TIME: 7:00 PM CT, 8:00 PM EST | PLATFORM: Zoom | REGISTER: sforce.co/3rWrDf0
In the second half of the 20th century, Guatemala began to “disappear” its own citizens, a new stage in a long history of repressing its people. Over the course of three decades, military regimes in power forced the disappearance of political activists, opposition leaders, union leaders, and indigenous citizens, eventually culminating in the genocide of the Maya. Dr. Victoria Sanford, Professor of Anthropology at Lehman College and the Graduate Center, and Founding Director of the Lehman Center for Human Rights and Peace Studies, will trace the history of this brutal practice and show how it was instrumental in the perpetration of the genocide in Guatemala.

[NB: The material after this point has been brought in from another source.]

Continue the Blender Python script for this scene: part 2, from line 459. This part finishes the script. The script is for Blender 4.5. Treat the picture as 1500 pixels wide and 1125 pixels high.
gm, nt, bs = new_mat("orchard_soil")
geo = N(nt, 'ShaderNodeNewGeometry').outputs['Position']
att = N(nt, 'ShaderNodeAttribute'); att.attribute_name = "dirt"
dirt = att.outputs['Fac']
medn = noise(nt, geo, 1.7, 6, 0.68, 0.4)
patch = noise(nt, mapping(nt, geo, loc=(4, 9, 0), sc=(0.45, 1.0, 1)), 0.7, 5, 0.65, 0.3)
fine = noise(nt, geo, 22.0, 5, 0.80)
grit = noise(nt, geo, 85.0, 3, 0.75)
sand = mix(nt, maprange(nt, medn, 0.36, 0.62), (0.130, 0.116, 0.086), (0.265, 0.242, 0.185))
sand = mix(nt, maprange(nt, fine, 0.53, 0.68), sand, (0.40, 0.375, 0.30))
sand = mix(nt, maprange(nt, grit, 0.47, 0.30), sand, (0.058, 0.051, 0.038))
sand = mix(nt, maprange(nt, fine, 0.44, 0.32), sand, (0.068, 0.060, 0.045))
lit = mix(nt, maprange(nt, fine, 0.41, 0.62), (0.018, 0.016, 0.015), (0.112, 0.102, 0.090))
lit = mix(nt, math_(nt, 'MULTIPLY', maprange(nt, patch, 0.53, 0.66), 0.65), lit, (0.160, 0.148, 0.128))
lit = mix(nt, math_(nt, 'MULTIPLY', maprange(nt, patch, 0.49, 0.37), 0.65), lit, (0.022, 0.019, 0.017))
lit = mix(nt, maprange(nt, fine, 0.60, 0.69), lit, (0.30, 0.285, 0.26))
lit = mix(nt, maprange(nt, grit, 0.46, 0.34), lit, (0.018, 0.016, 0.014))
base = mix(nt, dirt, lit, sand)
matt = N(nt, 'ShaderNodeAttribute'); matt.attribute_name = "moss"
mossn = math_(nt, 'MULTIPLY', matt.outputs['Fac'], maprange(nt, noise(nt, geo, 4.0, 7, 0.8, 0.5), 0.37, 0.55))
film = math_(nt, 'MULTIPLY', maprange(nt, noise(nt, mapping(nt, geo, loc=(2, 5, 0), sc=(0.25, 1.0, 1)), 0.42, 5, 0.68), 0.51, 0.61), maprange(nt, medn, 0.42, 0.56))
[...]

About Dr. Victoria Sanford
Victoria Sanford is Professor of Anthropology and Founding Director of the Center for Human Rights and Peace Studies at Lehman College. She is a member of the Anthropology Doctoral Faculty at the Graduate Center and an Affiliated Scholar at the Center for the Study of the Holocaust, Genocide, and Crimes Against Humanity, City University of New York. Sanford is the author of Buried Secrets: Truth and Human Rights in Guatemala and a number of other books about violence and genocide in Guatemala. She is also the co-author of the Guatemalan Forensic Anthropology Foundation's report to the Commission for Historical Clarification (the Guatemalan truth commission). In August of 2012, she served as an invited expert witness on the Guatemalan genocide in the Spanish National Court’s international genocide case against the Guatemalan generals. She holds a doctorate in Anthropology from Stanford University where she studied International Human Rights Law and Immigration Law at Stanford Law School. She was a Bunting Peace Fellow at the Radcliffe Institute for Advanced Studies, Harvard University.